-- begin --

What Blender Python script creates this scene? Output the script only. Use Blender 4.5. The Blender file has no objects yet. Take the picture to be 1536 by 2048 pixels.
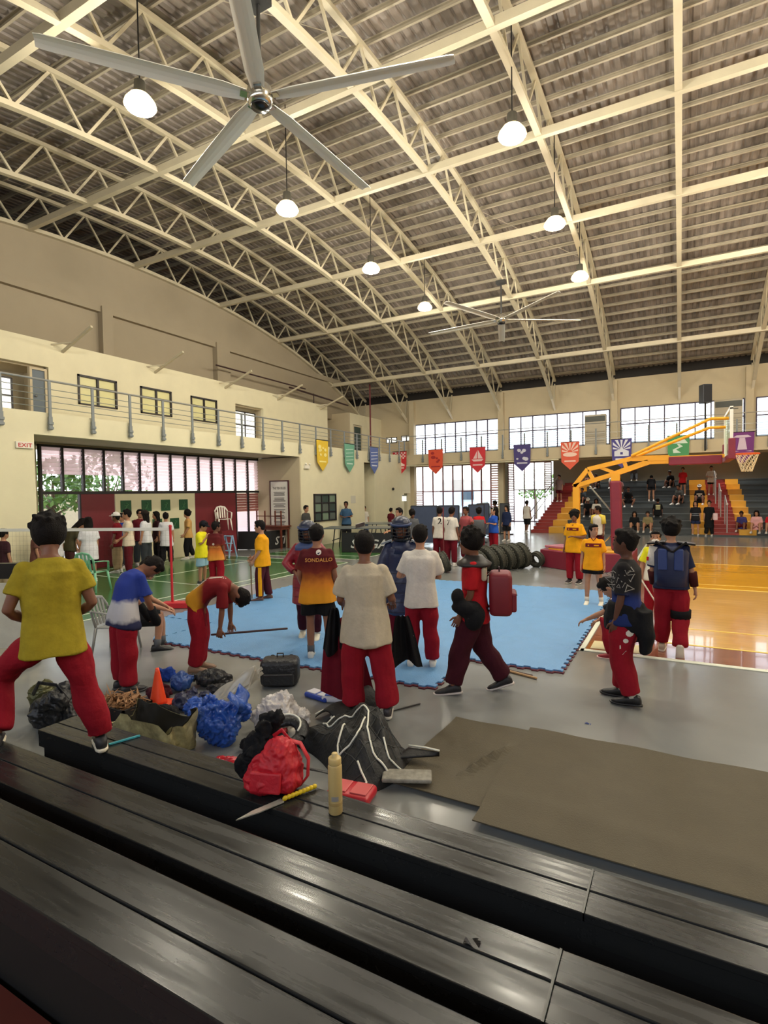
import bpy, bmesh, math, random
from math import sin, cos, pi, radians, sqrt, atan2, hypot
from mathutils import Vector, Matrix, noise
from mathutils.bvhtree import BVHTree
C = bpy.context.scene.collection
random.seed(7)
V = Vector

# ---------------------------------------------------------------- camera
cam_data = bpy.data.cameras.new('camera')
cam_data.sensor_fit = 'HORIZONTAL'
cam_data.sensor_width = 36.0
cam_data.lens = 1088.7 / 1536.0 * 36.0
cam_data.clip_start = 0.05
cam_data.clip_end = 400
camera = bpy.data.objects.new('camera', cam_data)
C.objects.link(camera)
a_, b_, c_ = -0.49899, -0.03293, -0.01579
fwd = V((sin(a_)*cos(b_), cos(a_)*cos(b_), sin(b_)))
r0 = V((cos(a_), -sin(a_), 0)); u0 = r0.cross(fwd)
rt = r0*cos(c_) + u0*sin(c_); up = -r0*sin(c_) + u0*cos(c_)
camera.matrix_world = Matrix(((rt.x, up.x, -fwd.x, 0), (rt.y, up.y, -fwd.y, 0), (rt.z, up.z, -fwd.z, 2.0), (0, 0, 0, 1)))
bpy.context.scene.camera = camera

# ---------------------------------------------------------------- world, exposure
world = bpy.data.worlds.new('world'); bpy.context.scene.world = world
world.use_nodes = True
wn = world.node_tree.nodes; wl = world.node_tree.links
bg = wn['Background']
tc = wn.new('ShaderNodeTexCoord'); sp = wn.new('ShaderNodeSeparateXYZ'); rp = wn.new('ShaderNodeValToRGB')
wl.new(tc.outputs['Generated'], sp.inputs[0]); wl.new(sp.outputs['Z'], rp.inputs[0]); wl.new(rp.outputs[0], bg.inputs[0])
rp.color_ramp.elements[0].position = 0.0; rp.color_ramp.elements[0].color = (0.95, 0.97, 1.0, 1)
rp.color_ramp.elements[1].position = 0.7; rp.color_ramp.elements[1].color = (0.72, 0.82, 1.0, 1)
bg.inputs[1].default_value = 5.0
vs = bpy.context.scene.view_settings
vs.view_transform = 'Standard'; vs.look = 'None'; vs.gamma = 1.0; vs.exposure = 0.12
try: vs.use_curve_mapping = False
except Exception: pass

def portal(x, y, z, sx, sy, rot):
    l = bpy.data.lights.new('window_portal', 'AREA'); l.shape = 'RECTANGLE'; l.size = sx; l.size_y = sy
    l.cycles.is_portal = True
    o = bpy.data.objects.new('window_portal', l); o.location = (x, y, z); o.rotation_euler = rot; C.objects.link(o)
portal(-2.6, 27.25, 4.9, 21, 1.9, (-pi/2, 0, 0))       # upper far windows
portal(-10.4, 27.25, 1.8, 5, 3.4, (-pi/2, 0, 0))       # lower far windows
portal(-8.9, 36.9, 2.0, 3.4, 4.0, (-pi/2, 0, 0))       # exit beside the far stairs
portal(-15.1, 12.4, 1.75, 3.5, 8.6, (0, -pi/2, 0))    # left windows
LAMP_POWER = 270

# ---------------------------------------------------------------- materials
MATS = {}
def srgb(c):
    return tuple(((x/255)/12.92 if x/255 <= 0.04045 else ((x/255+0.055)/1.055)**2.4) for x in c)
def mat(name, col, rough=0.6, metal=0.0, var=0.0, vscale=6.0, bump=0.0, bscale=40.0, emit=None, estr=0, spec=0.5, coat=0.0, trans=0.0, alpha=1.0, stretch=None):
    if name in MATS: return MATS[name]
    m = bpy.data.materials.new(name); m.use_nodes = True
    n = m.node_tree.nodes; l = m.node_tree.links; p = n['Principled BSDF']
    lin = srgb(col) + (1,)
    p.inputs['Base Color'].default_value = lin
    p.inputs['Roughness'].default_value = rough; p.inputs['Metallic'].default_value = metal
    p.inputs['Specular IOR Level'].default_value = spec
    p.inputs['Coat Weight'].default_value = coat
    p.inputs['Transmission Weight'].default_value = trans
    p.inputs['Alpha'].default_value = alpha
    if emit: p.inputs['Emission Color'].default_value = srgb(emit)+(1,); p.inputs['Emission Strength'].default_value = estr
    tcn = n.new('ShaderNodeTexCoord'); vec = tcn.outputs['Object']
    if stretch:
        mp = n.new('ShaderNodeMapping'); mp.inputs['Scale'].default_value = stretch; l.new(vec, mp.inputs[0]); vec = mp.outputs[0]
    if var:
        t = n.new('ShaderNodeTexNoise'); t.inputs['Scale'].default_value = vscale; t.inputs['Detail'].default_value = 5; t.inputs['Roughness'].default_value = 0.6
        l.new(vec, t.inputs['Vector'])
        r = n.new('ShaderNodeValToRGB'); r.color_ramp.elements[0].position = 0.3; r.color_ramp.elements[1].position = 0.72
        r.color_ramp.elements[0].color = tuple(x*(1-var) for x in lin[:3])+(1,)
        r.color_ramp.elements[1].color = tuple(min(1, x*(1+var*0.7)) for x in lin[:3])+(1,)
        l.new(t.outputs[0], r.inputs[0]); l.new(r.outputs[0], p.inputs['Base Color'])
    if bump:
        t = n.new('ShaderNodeTexNoise'); t.inputs['Scale'].default_value = bscale; t.inputs['Detail'].default_value = 4
        l.new(vec, t.inputs['Vector'])
        b = n.new('ShaderNodeBump'); b.inputs['Strength'].default_value = bump; b.inputs['Distance'].default_value = 0.02
        l.new(t.outputs[0], b.inputs['Height']); l.new(b.outputs[0], p.inputs['Normal'])
    MATS[name] = m
    return m
def cloth(name, col, var=0.12): return mat(name, col, 0.85, var=var, vscale=9, bump=0.25, bscale=35, spec=0.2)
def bands(name, stops, axis=2, rough=0.8, jitter=0.0, nscale=8.0, interp='LINEAR'):
    # colour that belongs to the cloth itself: printed bands along an axis of the object (metres)
    if name in MATS: return MATS[name]
    m = bpy.data.materials.new(name); m.use_nodes = True
    n = m.node_tree.nodes; l = m.node_tree.links; p = n['Principled BSDF']
    p.inputs['Roughness'].default_value = rough; p.inputs['Specular IOR Level'].default_value = 0.2
    t = n.new('ShaderNodeTexCoord'); s = n.new('ShaderNodeSeparateXYZ'); l.new(t.outputs['Object'], s.inputs[0])
    src = s.outputs[axis]
    lo, hi = stops[0][0], stops[-1][0]
    if jitter:
        nz = n.new('ShaderNodeTexNoise'); nz.inputs['Scale'].default_value = nscale; l.new(t.outputs['Object'], nz.inputs['Vector'])
        ma = n.new('ShaderNodeMath'); ma.operation = 'MULTIPLY_ADD'; l.new(nz.outputs[0], ma.inputs[0]); ma.inputs[1].default_value = jitter*2; l.new(src, ma.inputs[2])
        mb = n.new('ShaderNodeMath'); mb.operation = 'SUBTRACT'; l.new(ma.outputs[0], mb.inputs[0]); mb.inputs[1].default_value = jitter; src = mb.outputs[0]
    mr = n.new('ShaderNodeMapRange'); mr.inputs[1].default_value = lo; mr.inputs[2].default_value = hi; l.new(src, mr.inputs[0])
    r = n.new('ShaderNodeValToRGB'); r.color_ramp.interpolation = interp
    e = r.color_ramp.elements
    while len(e) > 1: e.remove(e[0])
    for i, (z, c) in enumerate(stops):
        q = e[0] if i == 0 else e.new((z-lo)/(hi-lo))
        q.position = (z-lo)/(hi-lo); q.color = srgb(c)+(1,)
    l.new(mr.outputs[0], r.inputs[0]); l.new(r.outputs[0], p.inputs['Base Color'])
    MATS[name] = m
    return m
def glassmat(name, tint, opaque, rough=0.1, lucent=0.0):
    # thin sheet: part clear, part glossy, part light-scattering
    if name in MATS: return MATS[name]
    m = bpy.data.materials.new(name); m.use_nodes = True
    n = m.node_tree.nodes; l = m.node_tree.links; n.remove(n['Principled BSDF']); out = n['Material Output']
    tr = n.new('ShaderNodeBsdfTransparent'); tr.inputs[0].default_value = srgb(tint)+(1,)
    gl = n.new('ShaderNodeBsdfGlossy'); gl.inputs[1].default_value = rough
    tl = n.new('ShaderNodeBsdfTranslucent'); tl.inputs[0].default_value = srgb(tint)+(1,)
    df = n.new('ShaderNodeBsdfDiffuse'); df.inputs[0].default_value = srgb(tint)+(1,)
    m1 = n.new('ShaderNodeMixShader'); m1.inputs[0].default_value = 0.06; l.new(tr.outputs[0], m1.inputs[1]); l.new(gl.outputs[0], m1.inputs[2])
    m0 = n.new('ShaderNodeMixShader'); m0.inputs[0].default_value = 1-lucent; l.new(tl.outputs[0], m0.inputs[1]); l.new(df.outputs[0], m0.inputs[2])
    m2 = n.new('ShaderNodeMixShader'); m2.inputs[0].default_value = opaque; l.new(m1.outputs[0], m2.inputs[1]); l.new(m0.outputs[0], m2.inputs[2])
    l.new(m2.outputs[0], out.inputs[0])
    MATS[name] = m
    return m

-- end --

**Required task**:
State the count of lines in the data holding the word "objects", adding nothing to it.

**Answer below**:
4